■ Raw data

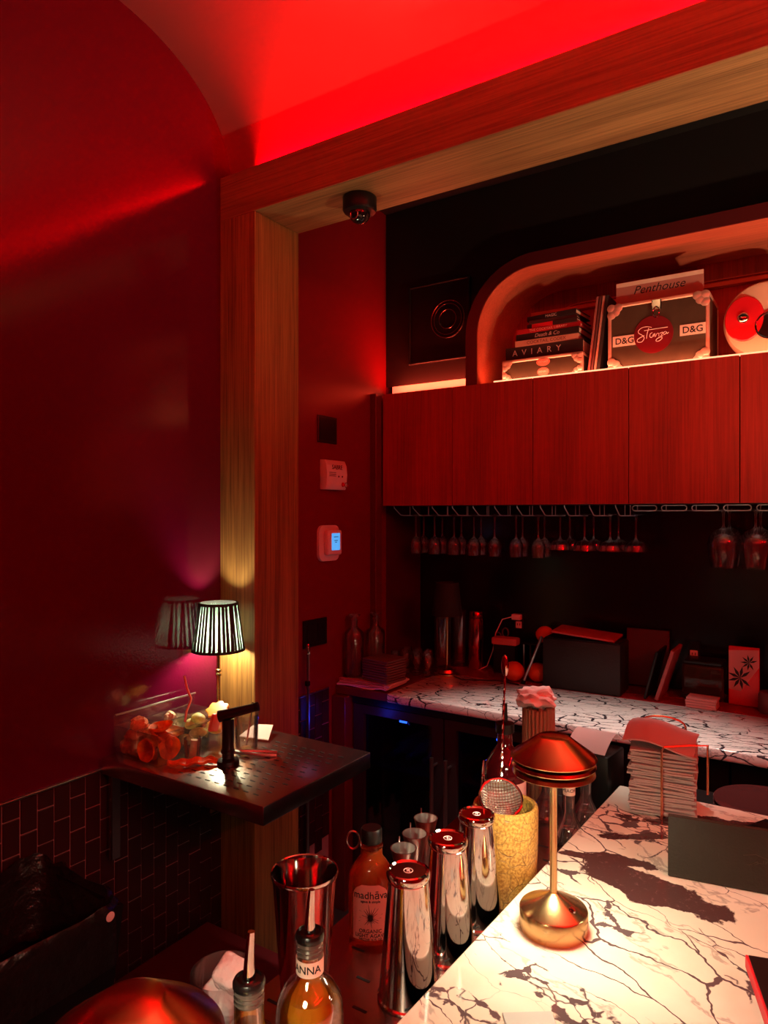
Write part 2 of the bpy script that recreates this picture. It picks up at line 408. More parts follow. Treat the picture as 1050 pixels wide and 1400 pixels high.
# upper black wall with the arched niche cut through it
def arch(x0, x1, z0, z1, r, n=14):
    p = [(x0, z0)]
    for i in range(n + 1):
        a = PI - PI / 2 * i / n; p.append((x0 + r + r * math.cos(a), z1 - r + r * math.sin(a)))
    for i in range(n + 1):
        a = PI / 2 - PI / 2 * i / n; p.append((x1 - r + r * math.cos(a), z1 - r + r * math.sin(a)))
    p.append((x1, z0)); return p
AX0, AX1, AZ1 = -1.265, .16, 2.655
SH = 2.199
def ring_between(outer, inner, y0, y1):
    """solid between two open arches, from y0 to y1"""
    bm = bm_(); n = len(outer)
    V = [[bm.verts.new((x, y, z)) for x, z in poly] for poly in (outer, inner) for y in (y0, y1)]
    o0, o1, i0, i1 = V
    for i in range(n - 1):
        bm.faces.new((o0[i], o0[i + 1], i0[i + 1], i0[i])); bm.faces.new((o1[i], i1[i], i1[i + 1], o1[i + 1]))
        bm.faces.new((o0[i], o1[i], o1[i + 1], o0[i + 1])); bm.faces.new((i0[i], i0[i + 1], i1[i + 1], i1[i]))
    for k in (0, n - 1): bm.faces.new((o0[k], i0[k], i1[k], o1[k]))
    return bm
def wall_with_arch(y0, y1, xl, xr, zt, zb):
    inner = arch(AX0 - .05, AX1 + .05, zb, AZ1 + .05, .30)
    outer = []
    n = len(inner); 
    for i, (x, z) in enumerate(inner):
        if i == 0: outer.append((xl, zb)); continue
        if i == n - 1: outer.append((xr, zb)); continue
        h = (n - 2) // 2
        k = i - 1
        if k < h:
            f = k / (h - 1); outer.append((xl + (AX0 + .25 - xl) * max(0, f * 2 - 1), (AZ1 - .25) + (zt - AZ1 + .25) * min(1, f * 2)))
        else:
            f = (k - h) / (h - 1); outer.append((AX1 - .25 + (xr - AX1 + .25) * min(1, f * 2), zt - (zt - AZ1 + .25) * max(0, f * 2 - 1)))
    return ring_between(outer, inner, y0, y1)
struct('wall_upper', wall_with_arch(2.755, 2.770, XW, XR, 3.06, SH + .048), 'blackwall')
nf = struct('trim_4', ring_between(arch(AX0 - .05, AX1 + .05, SH, AZ1 + .05, .30), arch(AX0, AX1, SH, AZ1, .25), 2.685, 3.07), 'oakN', label='oak lined arched niche above the cabinets')
ed = obj('arch_face', ring_between(arch(AX0 - .051, AX1 + .051, SH, AZ1 + .051, .301), arch(AX0 + .0, AX1 - .0, SH, AZ1, .25), 2.676, 2.684), M['darkred'], nf)
struct('wall_niche', boxr(AX0, AX1, 3.055, 3.075, SH, AZ1), M['redoak'])
struct('trim_5', ring_between(arch(AX0 + .10, AX1 - .10, SH, AZ1 - .07, .24), arch(AX0 + .104, AX1 - .104, SH, AZ1 - .074, .236), 3.045, 3.055), 'oakN', label='thin arched moulding at the back of the niche')
struct('trim_6', boxr(AX0 + .11, AX1 - .11, 3.02, 3.054, 2.55, 2.565), 'oakN', label='narrow ledge along the back of the niche')
tag(obj('led_strip', boxr(-1.20, .12, 2.706, 2.712, SH, SH + .011), mat('warm_shelf_led', (.9, .6, .4), .5, emit=(1, .42, .20), es=2.0)), 'thin warm LED strip along the front of the arched shelf', 'light strip')
st = tag(obj('led_strip', boxr(-1.735, -1.318, 2.757, 2.767, 2.203, 2.246), 'led'), 'glowing salmon LED strip above the leftmost cabinets', 'light strip')

# ------------------------------------------------------------------ wall cabinets
edges = [-1.735, -1.378, -1.015, -.641, -.270, .101, .472]
cl = ['leftmost oak wall cabinet, next to the corner post', 'oak wall cabinet below the stack of books, second from the left', 'oak wall cabinet below the left half of the big flight case, third from the left', 'oak wall cabinet below the right half of the big flight case and red disc', 'oak wall cabinet at the right edge of the photograph', 'oak wall cabinet just beyond the right edge of the photograph']
for i in range(6):
    x0, x1 = edges[i], edges[i + 1]
    t = thing('wall_cabinet', cl[i], 'cabinet', ((x0 + x1) / 2, YC + .02, 1.687), 0, 'row of oak wall cabinets')
    wd = x1 - x0
    obj('body', box((0, .195, .256), (wd - .0008, .385, .508)), 'black', t)
    obj('door', box((0, -.009, .256), (wd - .0035, .020, .509), .001), 'redoak', t)
# ------------------------------------------------------------------ glass rack below the cabinets
M['wire'] = mat('chromed_wire', (.75, .70, .68), .3, .5)
rk = thing('glass_rack', 'bright wire glass rack under the wall cabinets', 'glass rack', (0, 0, 1.686))
for i in range(11):
    x = -1.70 + .1 * i
    obj('wire', tube([(x, 2.715, 0), (x, 2.718, -.008), (x, 2.775, -.040), (x, 2.80, -.042), (x, 3.03, -.042)], .0022, 6), 'wire', rk)
    obj('wire', tube([(x, 2.86, 0), (x, 2.86, -.042)], .0018, 6), 'wire', rk)
    obj('wire', tube([(x + .035, 2.80, 0), (x + .035, 2.80, -.042), (x, 2.80, -.042)], .0018, 6), 'wire', rk)
for i in range(10):
    x = -.60 + .105 * i
    for s in (-1, 1): obj('wire', tube([(x + s * .036, 2.745, -.022), (x + s * .036, 3.03, -.022)], .0024, 6), 'wire', rk)
    obj('wire', tube([(x + (.034 + .010 * math.cos(PI * k / 6 - PI / 2)) * (1 if k < 7 else -1), 2.745, -.013 + .010 * math.sin(PI * k / 6 - PI / 2) * (1 if k < 7 else -1)) if k < 7 else (x - .034 - .010 * math.cos(PI * (k - 7) / 6 - PI / 2), 2.745, -.013 - .010 * math.sin(PI * (k - 7) / 6 - PI / 2)) for k in range(14)], .0022, 6, True), 'wire', rk)
    obj('wire', tube([(x - .036, 2.79, 0), (x - .036, 2.79, -.022)], .002, 6), 'wire', rk)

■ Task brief
Leave out the pictures and restate everything else word for word.

■ Expected answer
Write part 2 of the bpy script that recreates this picture. It picks up at line 408. More parts follow. Treat the picture as 1050 pixels wide and 1400 pixels high.
# upper black wall with the arched niche cut through it
def arch(x0, x1, z0, z1, r, n=14):
    p = [(x0, z0)]
    for i in range(n + 1):
        a = PI - PI / 2 * i / n; p.append((x0 + r + r * math.cos(a), z1 - r + r * math.sin(a)))
    for i in range(n + 1):
        a = PI / 2 - PI / 2 * i / n; p.append((x1 - r + r * math.cos(a), z1 - r + r * math.sin(a)))
    p.append((x1, z0)); return p
AX0, AX1, AZ1 = -1.265, .16, 2.655
SH = 2.199
def ring_between(outer, inner, y0, y1):
    """solid between two open arches, from y0 to y1"""
    bm = bm_(); n = len(outer)
    V = [[bm.verts.new((x, y, z)) for x, z in poly] for poly in (outer, inner) for y in (y0, y1)]
    o0, o1, i0, i1 = V
    for i in range(n - 1):
        bm.faces.new((o0[i], o0[i + 1], i0[i + 1], i0[i])); bm.faces.new((o1[i], i1[i], i1[i + 1], o1[i + 1]))
        bm.faces.new((o0[i], o1[i], o1[i + 1], o0[i + 1])); bm.faces.new((i0[i], i0[i + 1], i1[i + 1], i1[i]))
    for k in (0, n - 1): bm.faces.new((o0[k], i0[k], i1[k], o1[k]))
    return bm
def wall_with_arch(y0, y1, xl, xr, zt, zb):
    inner = arch(AX0 - .05, AX1 + .05, zb, AZ1 + .05, .30)
    outer = []
    n = len(inner); 
    for i, (x, z) in enumerate(inner):
        if i == 0: outer.append((xl, zb)); continue
        if i == n - 1: outer.append((xr, zb)); continue
        h = (n - 2) // 2
        k = i - 1
        if k < h:
            f = k / (h - 1); outer.append((xl + (AX0 + .25 - xl) * max(0, f * 2 - 1), (AZ1 - .25) + (zt - AZ1 + .25) * min(1, f * 2)))
        else:
            f = (k - h) / (h - 1); outer.append((AX1 - .25 + (xr - AX1 + .25) * min(1, f * 2), zt - (zt - AZ1 + .25) * max(0, f * 2 - 1)))
    return ring_between(outer, inner, y0, y1)
struct('wall_upper', wall_with_arch(2.755, 2.770, XW, XR, 3.06, SH + .048), 'blackwall')
nf = struct('trim_4', ring_between(arch(AX0 - .05, AX1 + .05, SH, AZ1 + .05, .30), arch(AX0, AX1, SH, AZ1, .25), 2.685, 3.07), 'oakN', label='oak lined arched niche above the cabinets')
ed = obj('arch_face', ring_between(arch(AX0 - .051, AX1 + .051, SH, AZ1 + .051, .301), arch(AX0 + .0, AX1 - .0, SH, AZ1, .25), 2.676, 2.684), M['darkred'], nf)
struct('wall_niche', boxr(AX0, AX1, 3.055, 3.075, SH, AZ1), M['redoak'])
struct('trim_5', ring_between(arch(AX0 + .10, AX1 - .10, SH, AZ1 - .07, .24), arch(AX0 + .104, AX1 - .104, SH, AZ1 - .074, .236), 3.045, 3.055), 'oakN', label='thin arched moulding at the back of the niche')
struct('trim_6', boxr(AX0 + .11, AX1 - .11, 3.02, 3.054, 2.55, 2.565), 'oakN', label='narrow ledge along the back of the niche')
tag(obj('led_strip', boxr(-1.20, .12, 2.706, 2.712, SH, SH + .011), mat('warm_shelf_led', (.9, .6, .4), .5, emit=(1, .42, .20), es=2.0)), 'thin warm LED strip along the front of the arched shelf', 'light strip')
st = tag(obj('led_strip', boxr(-1.735, -1.318, 2.757, 2.767, 2.203, 2.246), 'led'), 'glowing salmon LED strip above the leftmost cabinets', 'light strip')

# ------------------------------------------------------------------ wall cabinets
edges = [-1.735, -1.378, -1.015, -.641, -.270, .101, .472]
cl = ['leftmost oak wall cabinet, next to the corner post', 'oak wall cabinet below the stack of books, second from the left', 'oak wall cabinet below the left half of the big flight case, third from the left', 'oak wall cabinet below the right half of the big flight case and red disc', 'oak wall cabinet at the right edge of the photograph', 'oak wall cabinet just beyond the right edge of the photograph']
for i in range(6):
    x0, x1 = edges[i], edges[i + 1]
    t = thing('wall_cabinet', cl[i], 'cabinet', ((x0 + x1) / 2, YC + .02, 1.687), 0, 'row of oak wall cabinets')
    wd = x1 - x0
    obj('body', box((0, .195, .256), (wd - .0008, .385, .508)), 'black', t)
    obj('door', box((0, -.009, .256), (wd - .0035, .020, .509), .001), 'redoak', t)
# ------------------------------------------------------------------ glass rack below the cabinets
M['wire'] = mat('chromed_wire', (.75, .70, .68), .3, .5)
rk = thing('glass_rack', 'bright wire glass rack under the wall cabinets', 'glass rack', (0, 0, 1.686))
for i in range(11):
    x = -1.70 + .1 * i
    obj('wire', tube([(x, 2.715, 0), (x, 2.718, -.008), (x, 2.775, -.040), (x, 2.80, -.042), (x, 3.03, -.042)], .0022, 6), 'wire', rk)
    obj('wire', tube([(x, 2.86, 0), (x, 2.86, -.042)], .0018, 6), 'wire', rk)
    obj('wire', tube([(x + .035, 2.80, 0), (x + .035, 2.80, -.042), (x, 2.80, -.042)], .0018, 6), 'wire', rk)
for i in range(10):
    x = -.60 + .105 * i
    for s in (-1, 1): obj('wire', tube([(x + s * .036, 2.745, -.022), (x + s * .036, 3.03, -.022)], .0024, 6), 'wire', rk)
    obj('wire', tube([(x + (.034 + .010 * math.cos(PI * k / 6 - PI / 2)) * (1 if k < 7 else -1), 2.745, -.013 + .010 * math.sin(PI * k / 6 - PI / 2) * (1 if k < 7 else -1)) if k < 7 else (x - .034 - .010 * math.cos(PI * (k - 7) / 6 - PI / 2), 2.745, -.013 - .010 * math.sin(PI * (k - 7) / 6 - PI / 2)) for k in range(14)], .0022, 6, True), 'wire', rk)
    obj('wire', tube([(x - .036, 2.79, 0), (x - .036, 2.79, -.022)], .002, 6), 'wire', rk)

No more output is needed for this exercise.